Bank rejects EMC, HP and NetApp

Bank rejects EMC, HP and NetApp

BY LINE

A US bank has rejected EMC, HP and NetApp and has selected Permabit Inc.'s compliance and storage software instead to make sure if falls in line with stringent regulations.

Northwest Securities Corp. is a regional investment bank with about US$10 billion of assets. It has to meet the requirements of SEC rule 17 a-4, which involves the retention of all electronic data, including emails and instant messages.

The ruling demands that information must be kept in its original form, in media which cannot be overwritten or erased and it must be indexed for retrieval, with duplicate copies available and kept in the record of the index. Each step must also be audited too.

HP was rejected because it only had basic indexing and was not considered to be scalable enough. HP suggested that the company should buy another jukebox to make up for this. This advice was not received well by the company.

Staff at Northwest Securities complained of the impracticalities of having to keep on replacing disks each time they needed to do an archive and they considered the retrieval of data to be under par.
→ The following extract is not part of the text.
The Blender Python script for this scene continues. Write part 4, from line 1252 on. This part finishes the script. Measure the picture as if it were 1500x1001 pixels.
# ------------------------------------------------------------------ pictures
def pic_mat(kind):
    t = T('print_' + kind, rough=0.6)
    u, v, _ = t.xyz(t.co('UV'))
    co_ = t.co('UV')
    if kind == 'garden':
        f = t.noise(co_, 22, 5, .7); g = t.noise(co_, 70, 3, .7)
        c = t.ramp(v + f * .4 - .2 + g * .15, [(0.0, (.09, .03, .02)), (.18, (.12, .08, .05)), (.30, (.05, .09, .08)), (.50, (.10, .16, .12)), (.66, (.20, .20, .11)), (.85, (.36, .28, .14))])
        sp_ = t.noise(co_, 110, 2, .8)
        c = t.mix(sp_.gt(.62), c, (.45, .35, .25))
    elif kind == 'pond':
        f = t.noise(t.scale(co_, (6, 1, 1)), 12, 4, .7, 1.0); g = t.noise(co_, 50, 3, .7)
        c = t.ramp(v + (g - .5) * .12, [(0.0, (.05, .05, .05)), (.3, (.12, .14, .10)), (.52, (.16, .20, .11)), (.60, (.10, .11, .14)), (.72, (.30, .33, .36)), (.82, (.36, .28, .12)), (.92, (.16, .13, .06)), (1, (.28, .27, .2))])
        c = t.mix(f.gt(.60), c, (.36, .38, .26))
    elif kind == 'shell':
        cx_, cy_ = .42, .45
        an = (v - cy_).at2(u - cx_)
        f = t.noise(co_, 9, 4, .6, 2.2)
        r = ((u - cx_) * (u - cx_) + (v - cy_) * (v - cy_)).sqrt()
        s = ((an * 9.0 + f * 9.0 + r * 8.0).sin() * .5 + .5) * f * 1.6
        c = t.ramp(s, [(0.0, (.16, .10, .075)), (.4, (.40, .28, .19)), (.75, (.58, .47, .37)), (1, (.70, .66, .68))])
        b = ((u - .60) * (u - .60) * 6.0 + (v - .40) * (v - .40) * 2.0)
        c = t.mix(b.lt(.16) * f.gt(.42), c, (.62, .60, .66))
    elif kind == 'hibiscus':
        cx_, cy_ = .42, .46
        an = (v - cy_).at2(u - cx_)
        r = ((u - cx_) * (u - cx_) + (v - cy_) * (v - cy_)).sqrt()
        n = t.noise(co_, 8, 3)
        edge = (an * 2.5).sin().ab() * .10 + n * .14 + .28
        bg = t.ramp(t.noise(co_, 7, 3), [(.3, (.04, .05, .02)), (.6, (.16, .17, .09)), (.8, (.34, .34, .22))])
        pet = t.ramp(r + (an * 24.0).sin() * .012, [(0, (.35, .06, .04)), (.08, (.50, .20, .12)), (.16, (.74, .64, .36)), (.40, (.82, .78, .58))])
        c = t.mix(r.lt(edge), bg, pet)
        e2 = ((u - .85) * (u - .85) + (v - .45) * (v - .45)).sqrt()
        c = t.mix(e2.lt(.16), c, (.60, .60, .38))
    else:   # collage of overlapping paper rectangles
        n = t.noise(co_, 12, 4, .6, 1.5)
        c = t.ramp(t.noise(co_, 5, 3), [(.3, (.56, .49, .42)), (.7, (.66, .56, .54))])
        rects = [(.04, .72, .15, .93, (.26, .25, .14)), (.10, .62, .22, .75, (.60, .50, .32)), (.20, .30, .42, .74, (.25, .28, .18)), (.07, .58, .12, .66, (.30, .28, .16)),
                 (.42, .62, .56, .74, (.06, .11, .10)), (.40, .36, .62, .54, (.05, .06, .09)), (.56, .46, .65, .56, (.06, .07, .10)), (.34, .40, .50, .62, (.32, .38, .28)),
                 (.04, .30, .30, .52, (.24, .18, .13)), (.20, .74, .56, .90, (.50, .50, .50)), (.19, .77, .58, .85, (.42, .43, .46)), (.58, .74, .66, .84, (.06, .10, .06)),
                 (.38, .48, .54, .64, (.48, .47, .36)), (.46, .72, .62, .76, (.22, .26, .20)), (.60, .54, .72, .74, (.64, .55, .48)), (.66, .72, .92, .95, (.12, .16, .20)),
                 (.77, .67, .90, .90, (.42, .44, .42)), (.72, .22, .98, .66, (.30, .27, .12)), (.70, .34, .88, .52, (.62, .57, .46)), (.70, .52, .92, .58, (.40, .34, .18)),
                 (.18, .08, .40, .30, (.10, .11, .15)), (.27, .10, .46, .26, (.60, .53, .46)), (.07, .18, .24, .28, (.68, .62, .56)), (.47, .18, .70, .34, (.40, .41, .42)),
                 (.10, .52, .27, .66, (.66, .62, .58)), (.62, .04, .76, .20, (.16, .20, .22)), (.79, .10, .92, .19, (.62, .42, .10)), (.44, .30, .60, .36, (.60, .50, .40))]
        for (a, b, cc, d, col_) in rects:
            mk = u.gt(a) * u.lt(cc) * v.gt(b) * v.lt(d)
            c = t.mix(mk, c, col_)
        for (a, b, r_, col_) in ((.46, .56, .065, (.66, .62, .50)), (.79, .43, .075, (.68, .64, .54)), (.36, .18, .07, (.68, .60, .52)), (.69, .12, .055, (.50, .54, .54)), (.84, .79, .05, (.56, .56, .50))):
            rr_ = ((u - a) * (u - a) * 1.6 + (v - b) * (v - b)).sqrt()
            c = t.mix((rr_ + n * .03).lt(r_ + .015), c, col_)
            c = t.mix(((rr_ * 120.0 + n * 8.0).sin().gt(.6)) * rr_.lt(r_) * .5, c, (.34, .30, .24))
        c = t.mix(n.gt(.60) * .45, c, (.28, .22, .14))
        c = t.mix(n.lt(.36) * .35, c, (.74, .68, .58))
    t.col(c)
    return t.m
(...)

The company said that the HP system made it difficult to find data on one person spread across 20 different disks because the process took so long.

Northwest Securities complained that the EMC Centera product was too expensive and offered nothing less than 4TB, although the company only wanted 1TB. EMC apparently would only offer 4TB for the fixed price.

In addition, the company said that Centera was slow at retrieving information and took several seconds to find one email, which caused a problem when the company was trying to retrieve thousands of emails.

NetApp's FAS 270 filer was found to have faults with the redundancy and failover facilities.

The company eventually chose the Permabit compliance device and archiving software from iLumin Software Services Inc. because the combination allowed it to index, store, audit and retrieve all emails within the legal requirements far more cheaply and efficiently than the offerings.